Despite the continual threat of bears and the daily battles with mosquitoes, whimbrels are much easier to trap on their breeding grounds than when they’re loading up on crabs in tidal marshes of the Eastern Shore. Staging whimbrels are wary and usually are caught by shooting rocket-nets over birds.
No rocket-nets required for breeding whimbrels
Smith explained that the nesting whimbrels are territorial, keeping other whimbrels—and predatory birds—out of their area. There’s typically 500 to 1,000 meters between nests, he said. The birds are concentrating on breeding, so rocket-nets are not required.
“You catch them with a walk-in trap. You just place trap—basically a chicken-wire trap—over the nest,” Smith said. “And then you go back maybe 50 to 100 meters and wait in a blind for the bird to actually go in the trap, and then you run up and catch it.”
Three of the birds Smith fitted with transmitters this summer continued the great whimbrel tradition of doing something totally unexpected: Four of them flew a previously unknown migration path straight down the center of the Atlantic. Watts said at times the birds, named Mackenzie, Taglu and Akpik, were 1,000 miles closer to Africa than to North America.
The southward fall migration often holds some drama for whimbrel trackers. Last year, a number of birds overcame the challenges of migrating during Hurricane Irene by employing a variety of strategies, ranging from flying straight through the storm to hunkering down until it passes.

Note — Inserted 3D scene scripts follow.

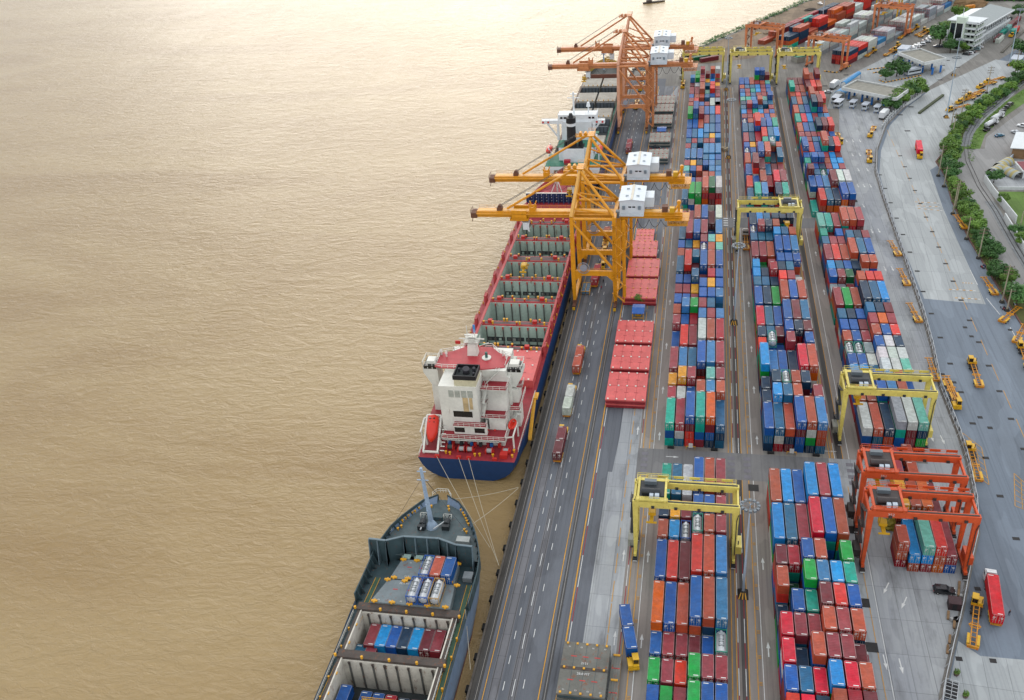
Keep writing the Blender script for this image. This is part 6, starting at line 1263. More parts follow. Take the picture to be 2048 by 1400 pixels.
def car(kind, u, v, ang, col, label, group='parked cars'):
    p = g(u, v); src = CAR_T[kind]; c = src if kind not in CAR_USED else dup(src); CAR_USED.add(kind); c.location = (p.x, p.y, .07); c.rotation_euler = (0, 0, R(ang))
    for o in [c]+list(c.children): o.color = rgba(hx(col))
    tag(c, label, 'car', group); return c
car('suv', 1887, 1185, -92, '15161b', 'black car parked beside the fence below the red gantry crane', 'cars in the container yard')
car('sedan', 1937, 405, 165, 'd5d8da', 'white saloon driving on the side road beyond the trees', 'cars on the side road')
car('pickup', 1310, 298, -80, '2b2f38', 'dark pickup parked between grey hatch covers on the quay', 'cars in the container yard')
Z6 = lambda x, y: (1840+x/9.846, y/9.846); Z8 = lambda x, y: (1850+x/5.187, 150+y/5.187); Z5_ = lambda x, y: (1560+x/6.827, y/6.827); Z7 = lambda x, y: (1640+x/7.877, 90+y/7.877)
for i, (q, k, c_, a_) in enumerate(((Z6(30, 890), 'suv', 'ced2d4', 75), (Z6(105, 820), 'sedan', '5b2a30', 75), (Z6(180, 785), 'sedan', 'd5d8da', 75), (Z6(225, 745), 'suv', 'd5d8da', 75), (Z6(262, 712), 'sedan', 'd8b81f', 75), (Z5_(1815, 675), 'sedan', 'c9ced2', 75), (Z5_(1850, 650), 'suv', 'd9dbdc', 75), (Z5_(1930, 612), 'suv', '4a5a78', 75), (Z5_(1880, 630), 'pickup', 'd0d3d4', 75), (Z5_(2010, 580), 'sedan', 'b9bec2', 75))):
    car(k, q[0], q[1], a_, c_, f'car parked in the row by the office tree, {ORD[i]} from the first', 'cars parked by the office')
for i, (q, k, c_, a_) in enumerate(((Z6(905, 1085), 'sedan', '1b1d22', 60), (Z6(965, 1070), 'suv', 'cdd0d3', 60), (Z6(1020, 1040), 'sedan', '2a2d34', 60), (Z6(1110, 985), 'suv', '7f9a9e', 60), (Z6(1165, 945), 'sedan', 'd5d8da', 60), (Z6(1215, 735), 'suv', '33363c', 20), (Z6(1345, 640), 'sedan', 'b9c0c6', 60), (Z6(1385, 612), 'sedan', '6f8f95', 60), (Z6(1480, 555), 'suv', 'c9cdd0', 60), (Z6(1560, 515), 'suv', 'd5d8da', 60), (Z6(1640, 415), 'sedan', '8a93a8', 60), (Z6(1740, 385), 'suv', '22262a', 60), (Z6(330, 930), 'suv', '2a3550', 90), (Z6(410, 935), 'suv', '1f2836', 90))):
    car(k, q[0], q[1], a_, c_, f'car parked along the office front and hall side, {ORD[i]} from the corner', 'cars parked along the hall')
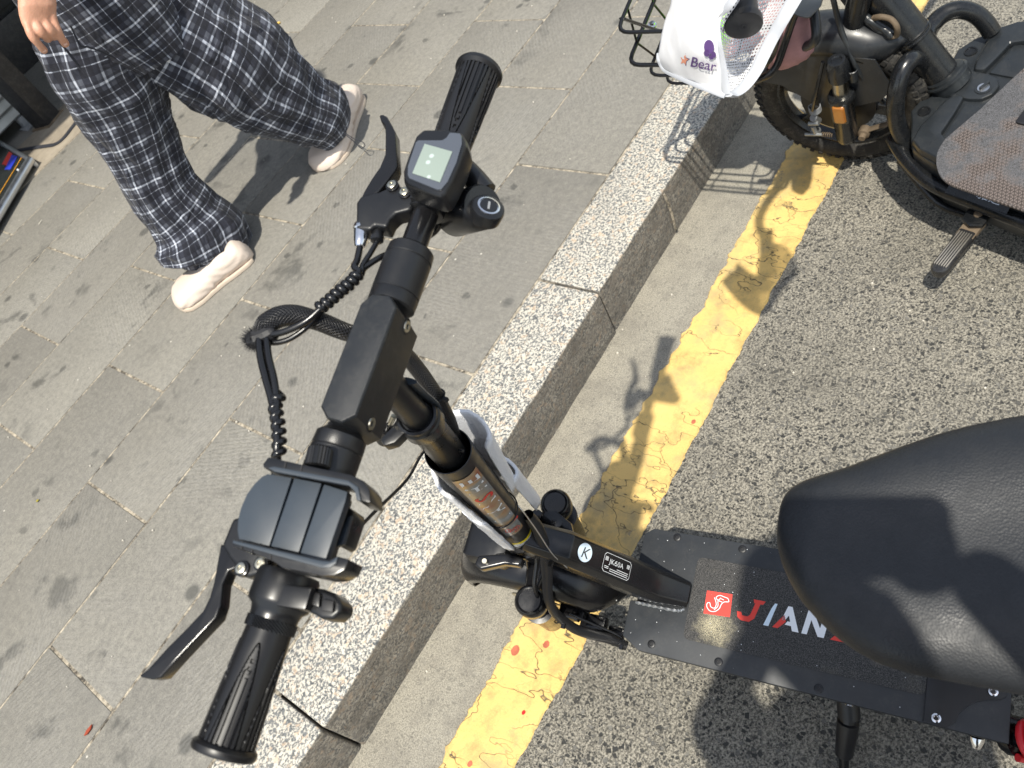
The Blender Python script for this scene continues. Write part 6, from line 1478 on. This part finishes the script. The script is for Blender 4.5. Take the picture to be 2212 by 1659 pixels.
# pocket edge and dark cord
mb = MB(); mb.tube([hp(520, 190, 2.12), hp(590, 330, 2.115), hp(640, 345, 2.12), hp(720, 370, 2.13), hp(830, 420, 2.15)], .0022, 6, 5); mb.build('pocket_edge', MAT['darkcloth'], person)
mb = MB(); mb.tube([hp(440, 320, 2.105), hp(490, 370, 2.10), hp(545, 440, 2.10), hp(595, 510, 2.105)], [.003, .005, .006, .004], 8, 5, flat=.5); mb.build('waist_cord', MAT['darkcloth'], person)
# shoes
def shoe(heel, toe, parent, side):
    h0_, t0_ = V3(heel), V3(toe); d = nrm(t0_ - h0_); L_ = np.linalg.norm(t0_ - h0_); s_ = np.cross(V3([0, 0, 1]), d); up = V3([0, 0, 1])
    st = [(0, .014, .036), (.02, .038, .062), (.08, .047, .085), (.25, .050, .092), (.40, .049, .088), (.55, .056, .076), (.70, .070, .070), (.84, .072, .060), (.93, .060, .048), (.98, .038, .032), (1.0, .012, .016)]
    C_ = []; n = 60
    ks = np.linspace(0, 1, n) ** .9
    rg = []
    for k in ks:
        w = np.interp(k, [s[0] for s in st], [s[1] for s in st]); h = np.interp(k, [s[0] for s in st], [s[2] for s in st]); bend = .012 * math.sin(k * 3.0) * side; ring = []
        toeup = .006 * max(0, k - .8) / .2
        for j in range(36):
            a = 2 * math.pi * j / 36; c_, s1 = math.cos(a), math.sin(a)
            x = math.copysign(abs(c_) ** .8, c_) * w; z = (s1 * .5 + .5) ** (1.15 if k > .5 else .9) * h + toeup
            if s1 < -.3: x *= 1.04
            wave = .0034 * math.sin(7 * (z / .06) + 4.5 * math.sin(k * 6.5)) * (1 if abs(c_) > .25 and s1 < .75 else .35)
            ring.append(h0_ + d * L_ * k + s_ * (x + bend + math.copysign(wave, c_)) + up * (z + (wave * .5 if s1 > .4 else 0)))
        rg.append(ring)
    mb = MB(); mb.rings(rg); so_ = mb.build('shoe', MAT['shoe'], parent, angle=80)
    mb = MB(); pl = []
    for sg in (1, -1):
        kk_ = ks if sg > 0 else ks[::-1]
        for k in kk_[1:-1:3]:
            w = np.interp(k, [s[0] for s in st], [s[1] for s in st]) * 1.05; pl.append(h0_ + d * L_ * k + s_ * (sg * w + .012 * math.sin(k * 3.0) * side))
    n_ = len(pl); mb.add([p - up * .0005 for p in pl] + [p + up * .013 for p in pl], [tuple(range(n_))[::-1], tuple(range(n_, 2 * n_))] + [(q, (q + 1) % n_, n_ + (q + 1) % n_, n_ + q) for q in range(n_)])
    mb.build('sole', MAT['sole'], so_, bevel=.003); return so_
shA = at(548, 548, .152); shB = at(384, 660, .152)
shoe(shA, shB, person, 1)
shoe(at(772, 212, .152), at(700, 372, .152), person, 1)
mb = MB(); q = [(742, 285), (765, 300), (782, 306), (788, 314), (780, 320), (765, 306), (745, 290)]
mb.tube([at(*p, .24 - .012 * i if i < 4 else .19 + .012 * (i - 3)) for i, p in enumerate(q)], .0016, 6, 6); mb.build('hem_cord', MAT['darkcloth'], person)

# ================================================================== the person taking the photograph (stands beside the camera; their shadow falls into the picture)
PH_LOC_ = (-.28, -.235, 0.0)
ph2 = thing('person', 'person in dark clothes holding up a phone beside the black scooter', 'person', PH_LOC_)
fx, fy = .55, .835; F2 = V3([fx, fy, 0]); S2 = V3([fy, -fx, 0])
base = V3(PH_LOC_)
pel2 = base + V3([0, 0, .92]); ch2 = pel2 + F2 * .03 + V3([0, 0, .44]); hd2 = ch2 + F2 * .13 + V3([0, 0, .25])
phone_c = V3([-.022, -.010, 1.512])
sl2, sr2 = ch2 - S2 * .18 + V3([0, 0, -.02]), ch2 + S2 * .18 + V3([0, 0, -.02])
hl2, hr2 = V3([-.060, -.035, 1.455]), CAM + ax_r * .125 + ax_d * .03 - ax_f * .035
el2, er2 = V3([-.275, .055, 1.20]), (sr2 + hr2) / 2 + S2 * .06 + V3([0, 0, -.13])
kl2, kr2 = base - S2 * .10 + F2 * .03 + V3([0, 0, .48]), base + S2 * .10 + F2 * .03 + V3([0, 0, .48])
al2, ar2 = base - S2 * .11 + V3([0, 0, .07]), base + S2 * .11 + V3([0, 0, .07])
J = [(pel2, .13), (pel2 + V3([0, 0, .2]), (.13, .11)), (ch2 - V3([0, 0, .06]), (.15, .11)), (ch2 + V3([0, 0, .07]), .065), (ch2 + F2 * .02 + V3([0, 0, .13]), .052), (hd2 - V3([0, 0, .03]), .098), (hd2 + V3([0, 0, .05]), .108), (hd2 + V3([0, 0, .11]), .07),
     (sl2, .058), (el2, .042), (hl2, .028), (sr2, .058), (er2, .042), (hr2, .028),
     (pel2 - S2 * .09 - V3([0, 0, .1]), .095), (kl2, .062), (al2, .042), (al2 + F2 * .16 - V3([0, 0, .03]), .034), (pel2 + S2 * .09 - V3([0, 0, .1]), .095), (kr2, .062), (ar2, .042), (ar2 + F2 * .16 - V3([0, 0, .03]), .034)]
skinned('body', J, [(0, 1), (1, 2), (2, 3), (3, 4), (4, 5), (5, 6), (6, 7), (2, 8), (8, 9), (9, 10), (2, 11), (11, 12), (12, 13), (0, 14), (14, 15), (15, 16), (16, 17), (0, 18), (18, 19), (19, 20), (20, 21)], MAT['skin'], ph2)
shirt(pel2, ch2, (sl2, sr2), (el2, er2), MAT['darkcloth'], ph2, tuple(F2))
for k_, a_, h_ in ((kl2, al2, -1), (kr2, ar2, 1)):
    mb = MB(); mb.tube([pel2 + S2 * h_ * .07 + V3([0, 0, .06]), pel2 + S2 * h_ * .09 - V3([0, 0, .1]), k_, a_ + V3([0, 0, .04])], [.12, .115, .085, .08], 24, 5, cap=(True, False)); mb.build('trouser_leg', MAT['darkcloth'], ph2)
    shoe(a_ - F2 * .07 - V3([0, 0, .069]), a_ + F2 * .19 - V3([0, 0, .069]), ph2, h_)
head_bits(hd2, tuple(F2), ph2, .02)
for hh_, sg in ((hl2, -1), (hr2, 1)):      # palms behind the phone's ends
    fwd = nrm(phone_c - hh_ + V3([0, 0, .02])); sd = S2 * sg
    skinned('hand', [(hh_, (.032, .026)), (hh_ + fwd * .035, (.044, .026)), (hh_ + fwd * .06, (.036, .020))], [(0, 1), (1, 2)], MAT['skin'], ph2)
    for i in range(4):
        o_ = V3([0, 0, 1]) * (.024 - .016 * i); b0 = hh_ + fwd * .05 + o_
        skinned('finger', [(b0, .0085), (b0 + fwd * .022 - sd * .004 - ax_f * .010, .008), (b0 + fwd * .036 - sd * .010 - ax_f * .004, .0072)], [(0, 1), (1, 2)], MAT['skin'], ph2)
    skinned('finger', [(hh_ + fwd * .02 + V3([0, 0, .02]), .010), (hh_ + fwd * .045 + V3([0, 0, .035]) - ax_f * .02, .009), (hh_ + fwd * .06 + V3([0, 0, .03]) - ax_f * .022, .008)], [(0, 1), (1, 2)], MAT['skin'], ph2)
PF2 = Frame(CAM - ax_f * .016 - V3([0, 0, 0]), ax_r, -ax_d, -ax_f)
mb = MB(); mb.prism(rrect(-.020, .125, -.050, .020, .016, 8), PF2, 0, .0085)
tag(mb.build('phone', MAT['dark'], bevel=.002), 'black phone held up over the scooter by the photographer', 'phone')
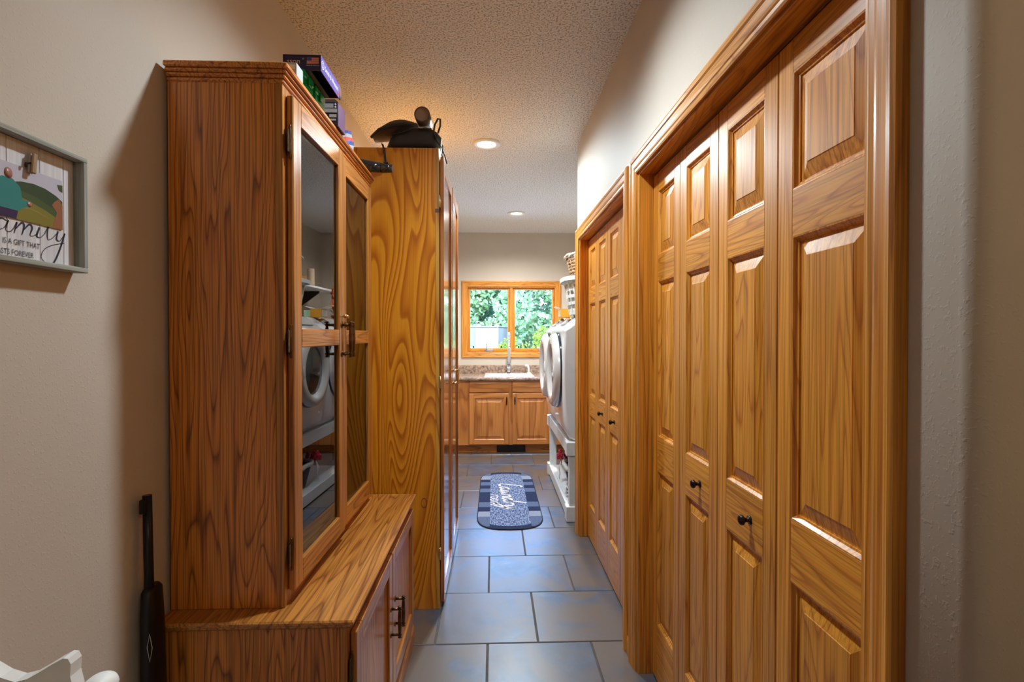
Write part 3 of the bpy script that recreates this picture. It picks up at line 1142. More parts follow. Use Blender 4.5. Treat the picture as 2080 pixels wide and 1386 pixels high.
# ================================================================== sink cabinet, worktop, sink
CY = 5.995
CX0, CX1 = XL + .004, XLR - .005
scab = thing('sink_cabinet', (.2, 6.3, 0), 'oak sink base cabinet with two raised doors under the window', 'cabinet')
for x0, x1 in ((CX0, -.140), (.515, CX1)):
    B(x0, x1, CY + .0205, YB - .004, .1005, .855).build('body', M['sinkZ'], scab)
B(-.140, .515, CY + .0205, YB - .004, .1005, .118).build('bottom_panel', M['sinkX'], scab)
B(-.140, .515, YB - .012, YB - .004, .118, .855).build('back_panel', M['sinkX'], scab)
B(CX0, CX1, CY + .075, YB - .01, 0, .10).build('toe_kick', M['darkX'], scab)
for x0, x1 in ((CX0, -.272), (.174, .222), (.668, CX1)):
    B(x0, x1, CY, CY + .02, .10, .855, c=.001).build('face_stile', M['sinkZ'], scab)
for x0, x1 in ((-.272, .174), (.222, .668)):
    B(x0, x1, CY, CY + .02, .825, .855).build('face_rail', M['sinkX'], scab)
    B(x0, x1, CY, CY + .02, .10, .125).build('face_rail', M['sinkX'], scab)
    B(x0, x1, CY, CY + .02, .695, .735).build('face_rail', M['sinkX'], scab)
for x0, x1, hx in ((-.284, .176, .150), (.220, .672, .246)):
    B(x0, x1, CY - .018, CY - .001, .722, .835, c=.006).build('drawer_front', M['sinkX'], scab)
    fC = lambda u, v, t: (u, CY - .019 - t, v)
    z0, z1, st = .112, .706, .052
    dd = B(x0, x0 + st, CY - .019, CY - .001, z0, z1, c=.003).build('door', M['sinkZ'], scab)
    B(x1 - st, x1, CY - .019, CY - .001, z0, z1, c=.003).build('stile', M['sinkZ'], dd)
    B(x0 + st, x1 - st, CY - .019, CY - .001, z0, z0 + st, c=.002).build('rail', M['sinkX'], dd)
    B(x0 + st, x1 - st, CY - .019, CY - .001, z1 - st, z1, c=.002).build('rail', M['sinkX'], dd)
    DT_, DT = DT, .017
    raised_panel(fC, x0 + st, x1 - st, z0 + st, z1 - st).build('panel', M['sinkZ'], dd)
    DT = DT_
    hh = MB()
    hh.tube([(hx, CY - .019, .665), (hx, CY - .04, .66), (hx, CY - .042, .63), (hx, CY - .04, .585), (hx, CY - .019, .58)], [.006, .006, .0075, .006, .006], n=8)
    hh.build('handle', M['bronze'], dd)
# floor vent in the toe kick
vt = thing('floor_vent', (.205, CY + .07, 0), 'dark bronze slotted heat register under the sink cabinet', 'vent')
VY = CY + .0735
B(.035, .375, VY - .006, VY, .004, .088, c=.002).build('frame', M['bronze'], vt)
for i in range(24):
    xx = .062 + i * .0122
    B(xx, xx + .005, VY - .011, VY - .006, .018, .076).build('louver', M['black'], vt)

ctop = thing('worktop', (.2, 6.3, .856), 'brown granite pattern laminate worktop with a backsplash', 'worktop')
hx0, hx1, hy0, hy1 = -.085, .455, 6.06, 6.50
wt = MB()
for a in ((CX0, hx0, 5.965, YB - .003), (hx1, CX1, 5.965, YB - .003), (hx0, hx1, 5.965, hy0), (hx0, hx1, hy1, YB - .003)):
    wt.box(a[0], a[1], a[2], a[3], .857, .897)
wt.build('slab', M['laminate'], ctop)
MB().tube([(CX0, 5.967, .877), (CX1, 5.967, .877)], .0202, n=12).build('rounded_edge', M['laminate'], ctop)
B(CX0, CX1, YB - .022, YB - .0035, .897, 1.000, c=.003).build('backsplash', M['laminate'], ctop)

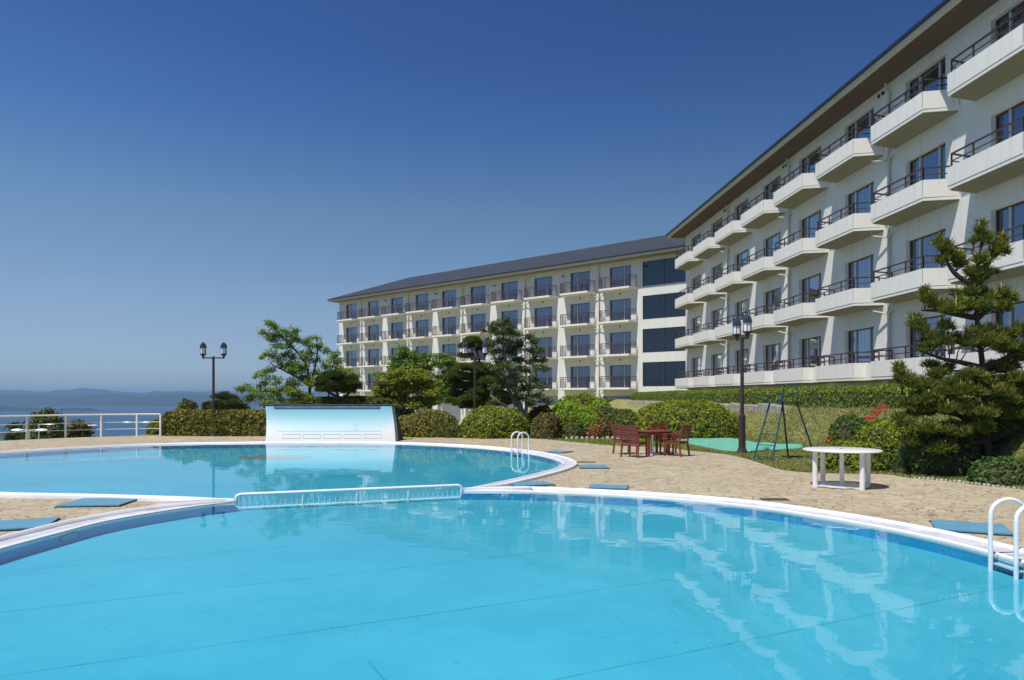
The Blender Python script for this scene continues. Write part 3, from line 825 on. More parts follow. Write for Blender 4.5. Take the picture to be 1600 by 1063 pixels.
def hedge(name, a, b, width, h, mat, label, size=.04, z=None, rows=1, amp=.03, roundend=True, dens=1.0):
    """clipped box hedge between two ground points"""
    bush_seed[0] += 1; sd = bush_seed[0]; rng = np.random.default_rng(sd)
    a = Vector(a); b = Vector(b); Ln = (b-a).length; ang = math.atan2(b.y-a.y, b.x-a.x)
    hx, hy = Ln/2, width/2
    per = [Ln*h*1.0, Ln*h*.6, Ln*width, width*h, width*h]; tot = sum(per)
    n = int(min(60000, tot*1.4/(size*size)*dens)); pos = []; nr = []
    for A, kind in zip(per, range(5)):
        m = int(n*A/tot); u = rng.random(m); v = rng.random(m)
        if kind == 0: p = np.c_[-hx+u*Ln, np.full(m, -hy), v*h]; q = [0, -1, 0]
        elif kind == 1: p = np.c_[-hx+u*Ln, np.full(m, hy), v*h]; q = [0, 1, 0]
        elif kind == 2: p = np.c_[-hx+u*Ln, -hy+v*width, np.full(m, h)]; q = [0, 0, 1]
        elif kind == 3: p = np.c_[np.full(m, -hx), -hy+u*width, v*h]; q = [-1, 0, 0]
        else: p = np.c_[np.full(m, hx), -hy+u*width, v*h]; q = [1, 0, 0]
        pos.append(p); nr.append(np.tile(q, (m, 1)))
    pos = np.vstack(pos); nr = np.vstack(nr).astype(float)
    def shape(pp, sh=1.0):
        q = pp.copy(); r = min(.28, h*.4, hy)
        c = np.clip(q, [-hx+r, -hy+r, -9], [hx-r, hy-r, h-r]); dv = q-c; ln = np.linalg.norm(dv, axis=1)[:, None]+1e-9
        lim = np.minimum(ln, r); q = c+dv/ln*lim
        wp = q+np.array([a.x, a.y, 0])
        k = fnoise(wp, .9, sd)*amp*2+fnoise(wp, 3.2, sd+3)*amp
        q = q+dv/ln*k[:, None]*np.minimum(1, ln/r)
        q[:, 1] *= sh; q[:, 0] *= (1-(1-sh)*hy/hx) ; q[:, 2] = np.where(q[:, 2] > 0, q[:, 2]*(1-(1-sh)*.5), q[:, 2])
        return q
    cl = fnoise(pos+np.array([a.x, a.y, 0]), 8.0, sd); kp = cl > -.36-.25*rng.random(len(pos)); pos = pos[kp]; nr = nr[kp]; cl = cl[kp]
    P_ = shape(pos); P_ += nr*cl[:, None]*.05; P_ -= nr*np.abs(rng.normal(size=len(P_)))[:, None]*.035
    V, Fq = leaves(P_, nr, size, rng, .7)
    nxx = max(8, int(Ln/.3)); prof = [(-hy, -.25), (-hy, 0), (-hy, h*.5), (-hy, h), (-hy*.5, h), (hy*.5, h), (hy, h), (hy, h*.5), (hy, -.25)]
    C = np.array([(-hx+Ln*i/nxx, y, zz) for i in range(nxx+1) for y, zz in prof]); C = shape(C, .90)
    k = len(prof); Fk = [(i*k+q, (i+1)*k+q, (i+1)*k+q+1, i*k+q+1) for i in range(nxx) for q in range(k-1)]
    e = nxx*k
    Fk += [(0, 1, 2, 8), (2, 3, 6, 7), (e, e+8, e+2, e+1), (e+2, e+7, e+6, e+3)]
    # follow the ground
    ca, sa = math.cos(ang), math.sin(ang); mid = (a+b)/2
    A = np.vstack([V, C])
    if z is None:
        wx = mid.x+A[:, 0]*ca-A[:, 1]*sa; wy = mid.y+A[:, 0]*sa+A[:, 1]*ca; A[:, 2] += ground_z(wx, wy)
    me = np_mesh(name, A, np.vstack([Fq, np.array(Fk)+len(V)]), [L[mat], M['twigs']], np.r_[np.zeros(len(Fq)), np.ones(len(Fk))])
    o = link(name, me); o.location = (mid.x, mid.y, 0 if z is None else z); o.rotation_euler = (0, 0, ang)
    tag(o, label, 'hedge'); return o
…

Surviving a tropical storm doesn’t mean that a whimbrel’s worries are over, though. Birds named Machi and Goshen, after negotiating the dangers of Irene, were gunned down in the “shooting swamps” of Guadeloupe.
This fall, a bird named Pingo proved to be another storm conqueror, landing safely in Brazil, after deftly dealing with Hurricane Isaac near the end of a marathon migration leg, taking a similar mid-Atlantic route as Mackenzie, Taglu and Akpik did earlier.
Let us now praise famous whimbrels
The public has shown considerable interest in the migratory adventures of these extreme fliers. Science and wildlife blogs, as well as the mainstream media, have followed the triumphs and tragedies of Winnie, Chinquapin, Pingo and some of the other more intrepid whimbrels. The CCB has made it easy for bloggers, reporters and the general media to follow the flights of whimbrels through a set of web-based tracking maps that plot the location of each of the birds on active migration.
Watts notes that the community-outreach component of the whimbrel study is important in raising public awareness of the greatest danger facing the declining population of whimbrels—habitat loss. The cosmopolitan whimbrels are intercontinental travelers, but Watts said that CCB research has shown that the success as a species is tied to a few comparatively small areas of land. Many parts of these areas—breeding grounds in the far north, wintering areas in Central and South America and stopover areas like the marshes and creeks of the Eastern Shore—are threatened by pressures ranging from residential development to aquaculture to oil and mineral exploration.
“This is a species that is shared. We see these birds here in Virginia and consider them ours, but they migrate to other places,” Watts said. “Those birds are breeding on the Mackenzie, they’re flying over Canada to the east coast of the U.S. People all along the way see these birds. Then they’re down in Brazil with a different group of people. Maybe these birds represent a possibility of making the cultures work together towards some kind of common conservation goal.”